Part of a data file:
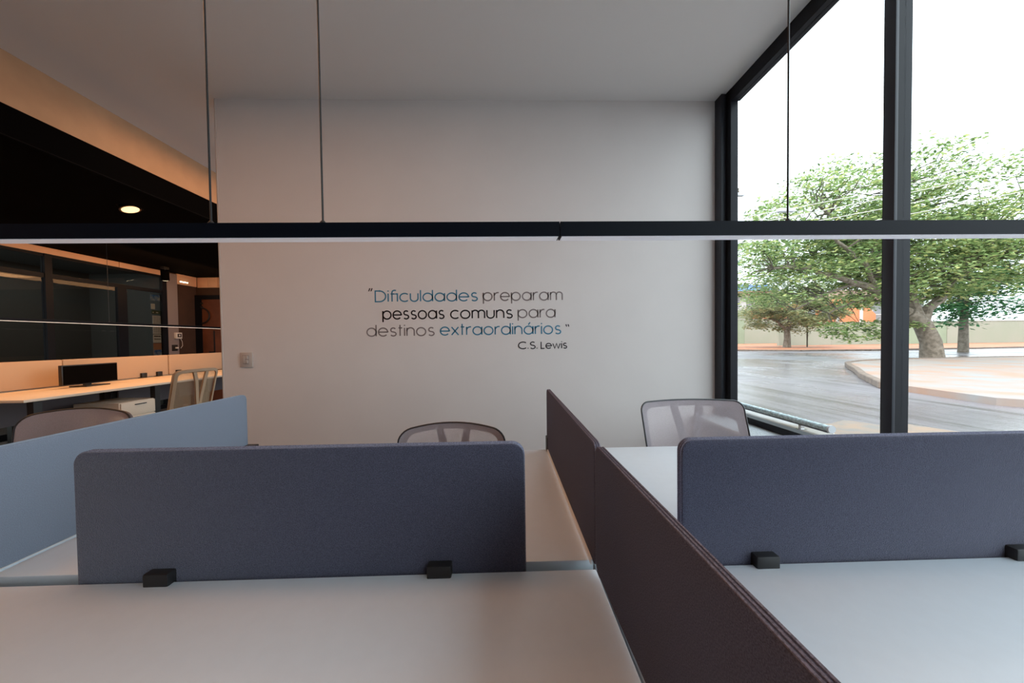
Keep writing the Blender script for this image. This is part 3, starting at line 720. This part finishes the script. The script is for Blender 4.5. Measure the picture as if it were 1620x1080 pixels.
# sign post
t = thing('sign_post', 'thin dark sign post on the orange sidewalk right of the street tree', 'sign post', (30.55, 33, .10))
tube('pole', [(0, 0, 0), (0, 0, 2.6)], .06, M['dbark'], t); 
box('sign_plate', (-.5, .5, -.08, -.05, 2.0, 2.75), M['dbark'], t, bev=.01)
# utility pole with street lamps and cables
t = thing('utility_pole', 'concrete utility pole beyond the wall, carrying the curved street lamp', 'pole', (8.3, 12.5, 0))
tube('shaft', [(0, 0, 0), (0, 0, 3.5), (0, 0, 7.1)], [.15, .13, .10], M['pole'], t, 12)
Zs = lambda z: .615 + .5 * z
arm = tube('lamp_arm', [(x * .5, 0, Zs(z)) for x, z in ((0, 7.4), (.9, 8.1), (1.67, 8.70), (2.5, 9.5), (3.2, 10.15), (3.8, 10.55), (4.3, 10.68))], .032, M['lampgrey'], t, 8)
bm = bmesh.new(); add_box(bm, 2.1, 2.74, -.09, .09, Zs(10.58), Zs(10.86), bev=.04, seg=3); finish(bm, 'lamp_head', M['lampgrey'], arm, smooth=True)
arm2 = box('lamp_arm', (0, .45, -.03, .03, Zs(11.9), Zs(12.0)), M['lampgrey'], t)
bm = bmesh.new(); add_box(bm, .35, .80, -.08, .08, Zs(11.78), Zs(12.02), bev=.03, seg=2); finish(bm, 'lamp_head', M['lampgrey'], arm2, smooth=True)
lathe('insulator', [(.025, 0), (.05, .025), (.05, .06), (.03, .11), (.05, .14), (.025, .18)], M['dbark'], t, (.57, 0, Zs(12.02)), 12)
cb = [(9.93, 14.6, 'topmost pale overhead cable crossing the tree'), (9.35, 13.95, 'second pale overhead cable from the top'),
      (8.75, 13.0, 'third pale overhead cable, above the lowest'), (8.10, 12.1, 'lowest pale overhead cable, just above the black lamp bar')]
for za, zb_, lab in cb:
    pts = []
    for i in range(25):
        u = i / 24; pts.append((8.3 + 11.7 * u, 12.5, Zs(za) + (zb_ - za) * .5 * u - .35 * u * (1 - u)))
    o = tube('overhead_cable', pts, .014, M['cable'], None, 6); setp(o, label=lab, category='cable', group='overhead cables on the utility pole')

# linear wall-washer on the ledge
t = thing('linear_floodlight', 'long ribbed glass floodlight bar lying on the ledge outside the window', 'floodlight', (2.0, 2.0, .60))
bm = bmesh.new()
add_tube(bm, [(0, y, .055) for y in (.0, 1.6)], .020, 14); finish(bm, 'glass_tube', M['ledglass'], t, smooth=True)
box('base_strip', (-.014, .014, .0, 1.6, .030, .040), M['chrome'], t)
for y in (-.012, 1.6): 
    bm = bmesh.new(); add_tube(bm, [(0, y, .055), (0, y + .014, .055)], .024, 14); finish(bm, 'end_cap', M['lampgrey'], t, smooth=True)
for k in range(24): 
    y = .04 + k * .066; tube('lens_ring', [(.0205 * cos(a), y, .055 + .0205 * sin(a)) for a in [2 * pi * i / 12 for i in range(12)]], .0016, M['lampgrey'], t, 4, closed=True)
for y in (.20, .85, 1.45): boxes('bracket', [(-.012, .012, y - .010, y + .010, .004, .035), (-.025, .025, y - .018, y + .018, 0, .005)], M['chrome'], t)
tube('cable', [(0, .03, .035), (.01, -.01, .03), (.0, -.03, .008), (-.03, -.10, .005)], .004, M['plasticw'], t, 6)

# ------------------------------------------------------------------ trees
def leaves(name, clusters, n, size, m, parent, flat=.35, seed=1, ratio=.45):
    rnd = random.Random(seed); V = []; F = []
    for (c, r) in clusters:
        for _ in range(n):
            a = rnd.uniform(0, 2 * pi); q = math.sqrt(rnd.random()) * r
            x = c[0] + q * cos(a); y = c[1] + q * sin(a); z = c[2] + rnd.gauss(0, 1) * r * flat * .5 - .12 * q
            th = rnd.uniform(0, 2 * pi); s = size * rnd.uniform(.6, 1.3); b = s * ratio
            tz = rnd.uniform(-.6, .35); u = Vector((cos(th), sin(th), tz)).normalized()
            nrm = Vector((rnd.gauss(0, .5), rnd.gauss(0, .5), 1)).normalized(); v = u.cross(nrm).normalized()
            o = Vector((x, y, z)); k = len(V)
            V += [o, o + u * s * .45 + v * b * .5, o + u * s, o + u * s * .45 - v * b * .5]
            F.append((k, k + 1, k + 2, k + 3))
    me = bpy.data.meshes.new(name); me.from_pydata([tuple(v) for v in V], [], F)
    o = link(name, me, parent, [m]); o['kind'] = 'stuff'; return o
def branchy(a, b, r0, r1, rnd, n=6, sag=.0, wob=.12):
    a = Vector(a); b = Vector(b); L = (b - a).length; pts = []; rs = []
    for i in range(n + 1):
        u = i / n; p = a.lerp(b, u)
        if 0 < i < n: p += Vector((rnd.gauss(0, 1), rnd.gauss(0, 1), rnd.gauss(0, .7))) * L * wob * .25
        p.z += sag * L * sin(pi * u); pts.append(p); rs.append(r0 + (r1 - r0) * u)
    return pts, rs
def tree(name, label, loc, trunk, limbs, crown, ncl, cr, nleaf, size, lm, bk, seed=3, extra=(), twigr=.03, shell=.55, keep=None, flat=.35, zmin=1.6):
    rnd = random.Random(seed)
    t = thing(name, label, 'tree', loc)
    tr = tube('trunk', [p[:3] for p in trunk], [p[3] for p in trunk], bk, t, 12)
    allp = []
    for a, b, r0, r1 in limbs:
        pts, rs = branchy(a, b, r0, r1, rnd, sag=.06, wob=.07); tube('branch', pts, rs, bk, t, 8)
        allp += [(p, r) for p, r in zip(pts, rs)]
    cl = []; tw = bmesh.new(); (cx, cy, cz), (rx, ry, rz) = crown
    while len(cl) < ncl:
        d = Vector((rnd.gauss(0, 1), rnd.gauss(0, 1), rnd.gauss(0, 1))).normalized() * (rnd.uniform(shell, 1) ** .7)
        p = Vector((cx + d.x * rx, cy + d.y * ry, cz + d.z * rz))
        if p.z < zmin or (keep and not keep(p)): continue
        cl.append((p, cr * rnd.uniform(.7, 1.25)))
    cl += [(Vector(p), r) for p, r in extra]
    for i, (p, r) in enumerate(cl):
        q, qr = min(allp, key=lambda s: (s[0] - p).length + (2 if s[0].z > p.z + 1 else 0))
        pts, rs = branchy(q, p, min(twigr * 1.6, qr * .7), .010, rnd, n=5, sag=.07, wob=.22)
        add_tube(tw, pts, rs, 4)
    o = finish(tw, 'twigs', M['dbark'], t, smooth=True); o['kind'] = 'stuff'
    leaves('foliage', cl, nleaf, size, lm, t, flat=flat, seed=seed + 5)
    return t
# street tree on the sidewalk
tree('street_tree', 'small round street tree with forked trunk on the orange sidewalk', (28.2, 32.7, .08),
     [(0, 0, 0, .34), (.05, 0, .9, .27), (.0, 0, 1.8, .25), (.25, 0, 2.4, .22)],
     [((.0, 0, 1.75), (-1.6, .3, 3.1), .17, .07), ((.25, 0, 2.3), (1.4, -.2, 3.6), .16, .06), ((.25, 0, 2.3), (.1, .6, 4.2), .14, .05), ((-1.6, .3, 3.1), (-3.6, 0, 3.7), .08, .03), ((1.4, -.2, 3.6), (3.4, .2, 4.1), .08, .03)],
     ((.35, 0, 4.0), (5.3, 4.2, 2.5)), 150, .85, 105, .30, M['leaf_far'], M['bark'], seed=5, shell=.2)
# large near tree whose crown fills the top of the window
def keepn(p):
    # the crown's left shoulder slopes down towards the house
    X, Y, Z = p.x + 20.6, p.y + 15.6, p.z
    s = X / Y
    return s > .70 and (Z - 1.23) / Y < .355 + (s - .75) * .86 and p.y + 15.6 > 13.4
tree('shade_tree', 'large spreading shade tree whose crown fills the top of the window', (20.6, 15.6, 0),
     [(0, 0, -.05, .42), (-.1, 0, .9, .36), (-.5, 0, 1.7, .33), (-1.4, -.1, 2.25, .30)],
     [((-1.4, -.1, 2.25), (-4.9, -.6, 3.75), .26, .12), ((-4.9, -.6, 3.75), (-8.3, -.6, 4.3), .13, .05),
      ((-.5, 0, 1.7), (-1.2, .6, 4.6), .24, .14), ((-1.2, .6, 4.6), (-5.4, .2, 7.4), .14, .05), ((-1.2, .6, 4.6), (-.8, 1, 8.4), .13, .05),
      ((-.5, 0, 1.7), (2.6, .3, 4.8), .22, .10), ((-3.2, -.4, 3.3), (-6.8, -1.8, 5.5), .12, .05), ((-4.2, -.5, 3.6), (-6.6, .2, 2.5), .07, .03),
      ((-3.0, -.4, 3.2), (-4.9, .2, 2.3), .06, .03), ((-1.2, .6, 4.6), (-4.6, 3.8, 5.8), .12, .05), ((-4.6, -.2, 5.7), (-7.6, -.4, 6.6), .08, .03)],
     ((-1.6, .4, 5.6), (9.0, 5.6, 4.4)), 470, .95, 130, .21, M['leaf_near'], M['bark'], seed=8, shell=.12, keep=keepn, zmin=2.95,
     extra=[((-5.3 + i * .42, -.3 + (i % 3) * .3, 1.75 - (i % 4) * .22 + .02 * i), .62) for i in range(10)], flat=.30)
# darker tree at the left edge behind
tree('background_tree', 'dark green leafy tree at the left edge of the window view', (18.3, 29.6, .06),
     [(0, 0, 0, .25), (0, 0, 3, .2), (.1, 0, 6.0, .15)],
     [((.1, 0, 5.8), (1.5, 0, 7.8), .12, .04), ((.1, 0, 5.8), (.2, .3, 8.6), .12, .04), ((0, 0, 5.0), (-1.4, .2, 6.6), .10, .03)],
     ((.9, 0, 8.1), (2.1, 1.8, 1.7)), 46, .6, 90, .24, M['leaf_dark'], M['bark'], seed=12, shell=.2)
# bushy trees at the right behind the mullion
tree('background_tree', 'dense dark green tree beyond the island at the right edge', (30.5, 21.5, .0),
     [(0, 0, 0, .25), (0, 0, 2, .2), (.1, 0, 3.4, .15)],
     [((.1, 0, 3.2), (-1.4, 0, 4.6), .12, .04), ((.1, 0, 3.2), (1.2, .3, 4.8), .12, .04)],
     ((0, 0, 4.0), (3.6, 3.0, 2.6)), 80, .85, 90, .28, M['leaf_dark'], M['bark'], seed=21, shell=.2)

# repeats share a group
GR = {'chair': 'mesh office chairs at the desks', 'desk': 'office desks', 'desk screen': 'fabric desk screens', 'tree': 'trees outside the window',
      'house': 'houses beyond the boundary walls', 'wall': 'boundary walls across the road', 'lamp': 'linear pendant lamps', 'poster': 'posters behind the office glass'}
for o in list(COL.objects):
    if o.parent is None and o.get('category') in GR and not o.get('group'): o['group'] = GR[o['category']]
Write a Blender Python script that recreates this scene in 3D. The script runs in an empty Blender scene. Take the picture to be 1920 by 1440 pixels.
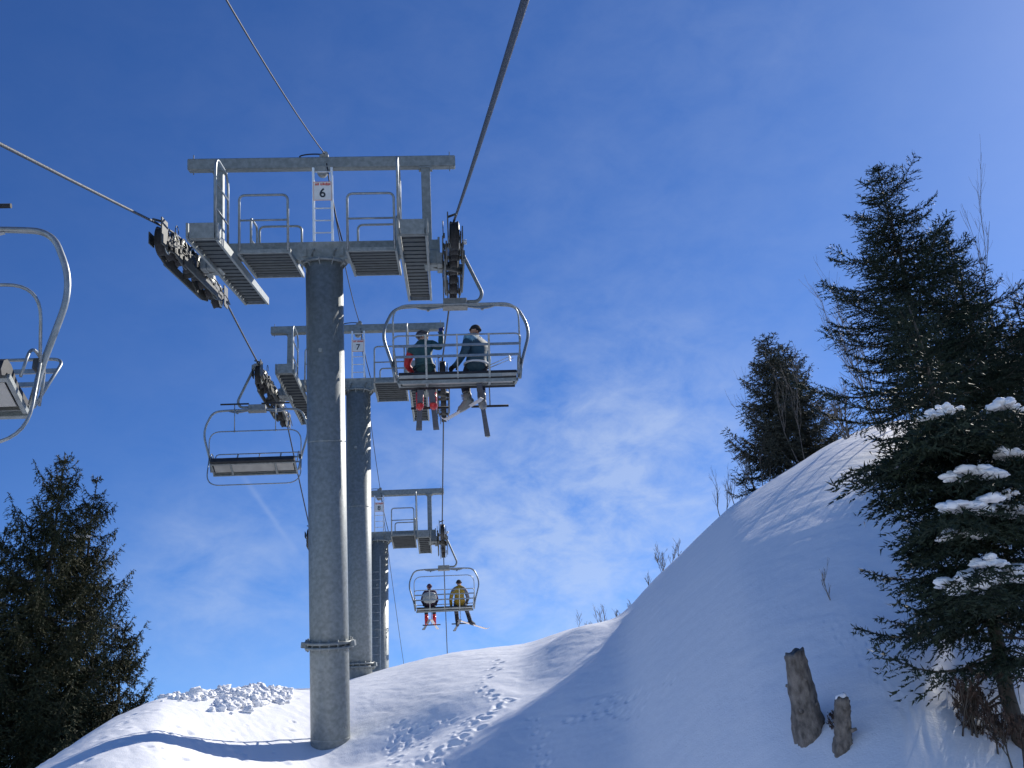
import bpy, math, random
import numpy as np
from mathutils import Vector, Matrix

# ------------------------------------------------------------------ camera, sky, sun, exposure
C = bpy.context.scene.collection
S = bpy.context.scene
R = math.radians
FPX, IW, IH = 1900.0, 1920.0, 1440.0            # focal length and frame, in pixels of the photograph
PITCH, ROLL = R(25.0), R(3.5)
X_ = Vector((1, 0, 0)); U_ = Vector((0, -math.sin(PITCH), math.cos(PITCH))); F_ = Vector((0, math.cos(PITCH), math.sin(PITCH)))
CR = X_ * math.cos(ROLL) - U_ * math.sin(ROLL)
CU = U_ * math.cos(ROLL) + X_ * math.sin(ROLL)
cd = bpy.data.cameras.new("camera"); cam = bpy.data.objects.new("camera", cd); C.objects.link(cam)
cam.matrix_world = Matrix(((CR.x, CU.x, -F_.x, 0), (CR.y, CU.y, -F_.y, 0), (CR.z, CU.z, -F_.z, 0), (0, 0, 0, 1)))
cd.sensor_width = 36; cd.lens = 36 * FPX / IW; cd.clip_start = .1; cd.clip_end = 5000
S.camera = cam
SUN_AZ, SUN_EL = R(43), R(37)                   # azimuth to the right of straight ahead (+Y)
sdir = Vector((math.sin(SUN_AZ) * math.cos(SUN_EL), math.cos(SUN_AZ) * math.cos(SUN_EL), math.sin(SUN_EL)))
ld = bpy.data.lights.new("sun", 'SUN'); ld.energy = 5.0; ld.angle = R(.5); ld.color = (1, .95, .87)
lo = bpy.data.objects.new("sun", ld); C.objects.link(lo); lo.rotation_euler = sdir.to_track_quat('Z', 'Y').to_euler()
S.view_settings.view_transform = 'Standard'; S.view_settings.look = 'None'
S.view_settings.exposure = 0.2; S.view_settings.gamma = 1.0


def px_dir(px, py):
    return (CR * ((px - IW / 2) / FPX) + CU * ((IH / 2 - py) / FPX) + F_)


def P(px, py, Z):
    return px_dir(px, py) * Z


SKY_GRADE = ((1.45, .0455), (1.27, .0650), (1.14, .1010))     # clear dry winter air: deeper blue away from the sun
w = bpy.data.worlds.new("World"); S.world = w; w.use_nodes = True
nt = w.node_tree; nt.nodes.clear(); N = nt.nodes; L = nt.links


def nd(t, tree=None, **k):
    n = (tree or nt).nodes.new(t)
    for a, b in k.items(): setattr(n, a, b)
    return n


out = nd('ShaderNodeOutputWorld'); bg = nd('ShaderNodeBackground'); bg.inputs[1].default_value = .12
sky = nd('ShaderNodeTexSky'); sky.sky_type = 'NISHITA'; sky.sun_disc = False
sky.sun_elevation = SUN_EL; sky.sun_rotation = SUN_AZ
sky.altitude = 2500; sky.air_density = 1.0; sky.dust_density = .9; sky.ozone_density = 2.6
L.new(bg.outputs[0], out.inputs[0])
sep = nd('ShaderNodeSeparateColor'); comb = nd('ShaderNodeCombineColor'); L.new(sky.outputs[0], sep.inputs[0])
for k, (pw, gn) in enumerate(SKY_GRADE):
    a = nd('ShaderNodeMath', operation='POWER'); L.new(sep.outputs[k], a.inputs[0]); a.inputs[1].default_value = pw
    b = nd('ShaderNodeMath', operation='MULTIPLY'); L.new(a.outputs[0], b.inputs[0]); b.inputs[1].default_value = gn / .12
    L.new(b.outputs[0], comb.inputs[k])
tc = nd('ShaderNodeTexCoord')


def vmath(op, a, b=None, **k):
    n = nd('ShaderNodeVectorMath', operation=op)
    if hasattr(a, 'node') or hasattr(a, 'is_linked'): L.new(a, n.inputs[0])
    else: n.inputs[0].default_value = a
    if b is not None:
        if hasattr(b, 'is_linked'): L.new(b, n.inputs[1])
        else: n.inputs[1].default_value = b
    return n


def fmath(op, a, b=None, c=None, clamp=False):
    n = nd('ShaderNodeMath', operation=op, use_clamp=clamp)
    for i, v in enumerate((a, b, c)):
        if v is None: continue
        if hasattr(v, 'is_linked'): L.new(v, n.inputs[i])
        else: n.inputs[i].default_value = v
    return n.outputs[0]


DIR = vmath('NORMALIZE', tc.outputs['Generated']).outputs[0]


def blob(px, py, size, gain):                     # soft patch of thin cloud round one direction of the sky
    d = px_dir(px, py).normalized()
    v = vmath('DOT_PRODUCT', DIR, tuple(d)).outputs['Value']
    a = fmath('SUBTRACT', 1.0, v)                 # ~ angle^2/2
    a = fmath('MULTIPLY', a, -1.0 / (size * size))
    return fmath('MULTIPLY', fmath('EXPONENT', a), gain)


tot = None
for b in ((930, 1050, .09, .95), (1110, 900, .08, .58), (1230, 760, .07, .35), (400, 1095, .055, .75), (1130, 1080, .08, .5), (1300, 930, .08, .5),
          (1400, 30, .06, .10), (740, 1060, .07, .45), (1150, 700, .30, .20)):
    o = blob(*b); tot = o if tot is None else fmath('ADD', tot, o)
mp = nd('ShaderNodeMapping'); mp.inputs['Scale'].default_value = (7.5, 7.5, 13.0); mp.inputs['Rotation'].default_value = (0, R(-30), 0)
L.new(DIR, mp.inputs[0])
nz = nd('ShaderNodeTexNoise'); nz.inputs['Scale'].default_value = 2.1; nz.inputs['Detail'].default_value = 12
nz.inputs['Roughness'].default_value = .62; nz.inputs['Distortion'].default_value = .25
L.new(mp.outputs[0], nz.inputs[0])
mr = nd('ShaderNodeMapRange'); mr.inputs[1].default_value = .30; mr.inputs[2].default_value = .80; L.new(nz.outputs[0], mr.inputs[0])
cl = fmath('MULTIPLY', mr.outputs[0], tot, clamp=True)
# aeroplane trail: a short thin great-circle streak
d0, d1 = px_dir(452, 888).normalized(), px_dir(545, 1020).normalized()
nrm = d0.cross(d1).normalized(); mid = (d0 + d1).normalized()
s1 = vmath('DOT_PRODUCT', DIR, tuple(nrm)).outputs['Value']
s1 = fmath('EXPONENT', fmath('MULTIPLY', fmath('POWER', fmath('ABSOLUTE', s1), 2.0), -1 / (.0026 ** 2)))
s2 = fmath('SUBTRACT', 1.0, vmath('DOT_PRODUCT', DIR, tuple(mid)).outputs['Value'])
s2 = fmath('EXPONENT', fmath('MULTIPLY', s2, -1 / (.026 ** 2)))
trail = fmath('MULTIPLY', fmath('MULTIPLY', s1, s2), .26)
cl = fmath('ADD', cl, trail, clamp=True)
cl = fmath('MULTIPLY', cl, .44)
cm = nd('ShaderNodeMix', data_type='RGBA'); L.new(cl, cm.inputs[0]); L.new(comb.outputs[0], cm.inputs[6])
cm.inputs[7].default_value = (4.9, 5.6, 6.7, 1)
L.new(cm.outputs[2], bg.inputs[0])

# ------------------------------------------------------------------ materials
M = {}


def mat(name, col, rough=.6, metal=0., var=None, vscale=8., bump=0., bscale=40., stretch=None, detail=5, sss=0, spec=.5, backlit=0):
    m = bpy.data.materials.new(name); m.use_nodes = True; t = m.node_tree
    b = t.nodes['Principled BSDF']; b.inputs['Roughness'].default_value = rough; b.inputs['Metallic'].default_value = metal
    b.inputs['Base Color'].default_value = (*col, 1); b.inputs['Specular IOR Level'].default_value = spec
    co = t.nodes.new('ShaderNodeTexCoord'); src = co.outputs['Object']
    if stretch:
        q = t.nodes.new('ShaderNodeMapping'); q.inputs['Scale'].default_value = stretch; t.links.new(src, q.inputs[0]); src = q.outputs[0]
    if var:
        n = t.nodes.new('ShaderNodeTexNoise'); n.inputs['Scale'].default_value = vscale; n.inputs['Detail'].default_value = detail
        t.links.new(src, n.inputs[0])
        r = t.nodes.new('ShaderNodeValToRGB'); r.color_ramp.elements[0].position = .34; r.color_ramp.elements[1].position = .66
        r.color_ramp.elements[0].color = (*col, 1); r.color_ramp.elements[1].color = (*var, 1)
        t.links.new(n.outputs[0], r.inputs[0]); t.links.new(r.outputs[0], b.inputs['Base Color'])
    if bump:
        n = t.nodes.new('ShaderNodeTexNoise'); n.inputs['Scale'].default_value = bscale; n.inputs['Detail'].default_value = 6
        t.links.new(src, n.inputs[0])
        q = t.nodes.new('ShaderNodeBump'); q.inputs['Strength'].default_value = bump; q.inputs['Distance'].default_value = .02
        t.links.new(n.outputs[0], q.inputs['Height']); t.links.new(q.outputs[0], b.inputs['Normal'])
    if sss:
        b.inputs['Subsurface Weight'].default_value = sss; b.inputs['Subsurface Radius'].default_value = (.05, .06, .08); b.inputs['Subsurface Scale'].default_value = .3
    if backlit:
        b.inputs['Transmission Weight'].default_value = 0
    M[name] = m
    return m


mat('galvanised', (.185, .205, .20), .5, .2, (.265, .29, .285), 14, .10, 60)
mat('galvanised_rail', (.24, .265, .27), .38, .5, (.34, .365, .37), 14)
mat('galvanised_dark', (.028, .034, .036), .55, .4, (.05, .058, .062), 10)
mat('aluminium', (.78, .80, .80), .35, .35, (.66, .68, .70), 6)
mat('grip_steel', (.33, .33, .30), .5, .3, (.24, .24, .22), 15)
mat('rubber', (.016, .017, .018), .75, 0, (.03, .03, .03), 20)
mat('sheave_paint', (.55, .55, .48), .35, .35, (.28, .28, .25), 12)
mat('sheave_arm', (.040, .044, .042), .5, .3, (.10, .10, .09), 14)
mat('rope_steel', (.030, .036, .048), .55, .3, (.06, .068, .08), 60, .5, 90)
mat('cable_black', (.015, .016, .02), .6)
mat('sign_white', (.78, .78, .74), .5, 0, (.70, .71, .68), 10)
mat('sign_red', (.62, .10, .07), .5)
mat('sign_edge', (.70, .34, .22), .5)
mat('ink', (.012, .02, .03), .5)
mat('cushion', (.014, .015, .018), .6, 0, (.028, .03, .034), 12)
mat('slat_grey', (.34, .36, .34), .6, .1, (.26, .28, .27), 5)
mat('slat_light', (.42, .41, .37), .6, 0, (.34, .33, .30), 5)
mat('snow', (.90, .91, .93), .65, 0, None, bump=.35, bscale=9, sss=0, spec=.2)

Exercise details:
Without any pictures, reproduce the lines from the first one in the material through the line that has "o = tube('overhead_cable', pts, .014, M['cable'], None, 6);", exactly as they appear.

Solved exercise:
Keep writing the Blender script for this image. This is part 3, starting at line 720. This part finishes the script. The script is for Blender 4.5. Measure the picture as if it were 1620x1080 pixels.
# sign post
t = thing('sign_post', 'thin dark sign post on the orange sidewalk right of the street tree', 'sign post', (30.55, 33, .10))
tube('pole', [(0, 0, 0), (0, 0, 2.6)], .06, M['dbark'], t); 
box('sign_plate', (-.5, .5, -.08, -.05, 2.0, 2.75), M['dbark'], t, bev=.01)
# utility pole with street lamps and cables
t = thing('utility_pole', 'concrete utility pole beyond the wall, carrying the curved street lamp', 'pole', (8.3, 12.5, 0))
tube('shaft', [(0, 0, 0), (0, 0, 3.5), (0, 0, 7.1)], [.15, .13, .10], M['pole'], t, 12)
Zs = lambda z: .615 + .5 * z
arm = tube('lamp_arm', [(x * .5, 0, Zs(z)) for x, z in ((0, 7.4), (.9, 8.1), (1.67, 8.70), (2.5, 9.5), (3.2, 10.15), (3.8, 10.55), (4.3, 10.68))], .032, M['lampgrey'], t, 8)
bm = bmesh.new(); add_box(bm, 2.1, 2.74, -.09, .09, Zs(10.58), Zs(10.86), bev=.04, seg=3); finish(bm, 'lamp_head', M['lampgrey'], arm, smooth=True)
arm2 = box('lamp_arm', (0, .45, -.03, .03, Zs(11.9), Zs(12.0)), M['lampgrey'], t)
bm = bmesh.new(); add_box(bm, .35, .80, -.08, .08, Zs(11.78), Zs(12.02), bev=.03, seg=2); finish(bm, 'lamp_head', M['lampgrey'], arm2, smooth=True)
lathe('insulator', [(.025, 0), (.05, .025), (.05, .06), (.03, .11), (.05, .14), (.025, .18)], M['dbark'], t, (.57, 0, Zs(12.02)), 12)
cb = [(9.93, 14.6, 'topmost pale overhead cable crossing the tree'), (9.35, 13.95, 'second pale overhead cable from the top'),
      (8.75, 13.0, 'third pale overhead cable, above the lowest'), (8.10, 12.1, 'lowest pale overhead cable, just above the black lamp bar')]
for za, zb_, lab in cb:
    pts = []
    for i in range(25):
        u = i / 24; pts.append((8.3 + 11.7 * u, 12.5, Zs(za) + (zb_ - za) * .5 * u - .35 * u * (1 - u)))
    o = tube('overhead_cable', pts, .014, M['cable'], None, 6); setp(o, label=lab, category='cable', group='overhead cables on the utility pole')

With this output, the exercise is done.